SINGAPORE — An American delegation of academics and former senior officials urged the resumption of official nuclear talks during two days of informal meetings with North Korea's top nuclear envoy, a former senior U.S. diplomat said Tuesday.
The North Korean diplomat, Ri Yong Ho, repeated to reporters his country's longstanding demand that Washington and Seoul stop annual military drills that Pyongyang says are invasion preparations. The U.S. and South Korea say the drills are routine and defensive.
Neither Ri nor former U.S. special envoy for North Korea policy Stephen Bosworth said anything likely to change the deadlock between North Korea and its neighbors and Washington over Pyongyang's pursuit of nuclear-armed missiles that could hit the American mainland.
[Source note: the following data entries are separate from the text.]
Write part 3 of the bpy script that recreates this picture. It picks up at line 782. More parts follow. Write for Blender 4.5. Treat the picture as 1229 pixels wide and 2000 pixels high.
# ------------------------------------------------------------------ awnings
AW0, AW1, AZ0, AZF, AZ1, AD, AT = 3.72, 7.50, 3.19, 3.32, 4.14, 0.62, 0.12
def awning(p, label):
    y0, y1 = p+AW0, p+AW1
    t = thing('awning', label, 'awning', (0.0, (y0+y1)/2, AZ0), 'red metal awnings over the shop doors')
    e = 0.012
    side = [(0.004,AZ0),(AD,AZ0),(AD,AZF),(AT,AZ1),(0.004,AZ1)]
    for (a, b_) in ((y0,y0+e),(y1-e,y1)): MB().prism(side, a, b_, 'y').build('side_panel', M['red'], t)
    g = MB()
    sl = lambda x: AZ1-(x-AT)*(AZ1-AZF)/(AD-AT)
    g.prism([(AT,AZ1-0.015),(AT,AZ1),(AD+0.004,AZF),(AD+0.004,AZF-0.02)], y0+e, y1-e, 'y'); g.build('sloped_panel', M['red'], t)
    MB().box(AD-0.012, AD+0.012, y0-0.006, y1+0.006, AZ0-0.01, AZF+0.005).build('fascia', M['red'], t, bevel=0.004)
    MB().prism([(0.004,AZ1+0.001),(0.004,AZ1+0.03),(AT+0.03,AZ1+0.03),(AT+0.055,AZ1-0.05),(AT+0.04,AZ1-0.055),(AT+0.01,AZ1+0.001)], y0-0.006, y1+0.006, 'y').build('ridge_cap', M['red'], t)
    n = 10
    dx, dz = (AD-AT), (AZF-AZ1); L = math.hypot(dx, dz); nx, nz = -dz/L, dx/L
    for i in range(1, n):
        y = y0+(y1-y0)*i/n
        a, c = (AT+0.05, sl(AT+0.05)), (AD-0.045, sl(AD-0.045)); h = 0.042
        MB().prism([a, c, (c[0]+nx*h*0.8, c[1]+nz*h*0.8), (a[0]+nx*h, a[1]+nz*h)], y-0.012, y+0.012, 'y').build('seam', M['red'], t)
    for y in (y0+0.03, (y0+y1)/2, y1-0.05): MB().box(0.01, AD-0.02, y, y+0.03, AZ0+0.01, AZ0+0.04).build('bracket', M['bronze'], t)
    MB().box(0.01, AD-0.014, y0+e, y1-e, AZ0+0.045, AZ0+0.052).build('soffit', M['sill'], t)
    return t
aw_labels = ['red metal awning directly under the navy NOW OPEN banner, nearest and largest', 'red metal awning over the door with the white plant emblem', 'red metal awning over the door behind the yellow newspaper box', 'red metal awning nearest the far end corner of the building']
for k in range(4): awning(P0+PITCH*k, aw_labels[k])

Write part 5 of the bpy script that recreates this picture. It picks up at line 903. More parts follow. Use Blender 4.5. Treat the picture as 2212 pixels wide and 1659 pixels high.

But even an informal discussion is seen as a small step forward at a time of high tensions on the Korean Peninsula.
Washington and Pyongyang have no formal diplomatic ties, but former U.S. officials occasionally meet with North Korean diplomats in so-called Track Two talks to discuss the North's nuclear program and other issues.
North Korea has indicated willingness to rejoin long-stalled nuclear talks, but has balked at the U.S. demand that it first take concrete steps to show it remains committed to past nuclear pledges.
North Korea recently told the United States that it is willing to impose a temporary moratorium on its nuclear tests if Washington scraps its military drills with South Korea this year. Washington called the linking of the military drills with a possible nuclear test "an implicit threat," but said it was open to dialogue with North Korea.
Pyongyang is thought to have a handful of crude nuclear bombs and has conducted three nuclear tests since 2006. But experts are divided on how far the opaque government has come in the technology needed to miniaturize a warhead so it can be placed on a missile.
Bosworth told the reporters that the U.S. side sees a "priority need to get official discussion back underway to resume a dialogue" among the Koreas, the U.S., Japan, Russia and China.
Those six-nation talks over Pyongyang's nuclear program haven't been held since late 2008. Since then North Korea has conducted nuclear and missile tests and threatened Washington and Seoul with nuclear strikes.
Ri reiterated his country's position that the "root cause that aggravates the tension on the Korean Peninsula is none other than the large-scale joint military exercise between U.S. and South Korea, which is being held annually."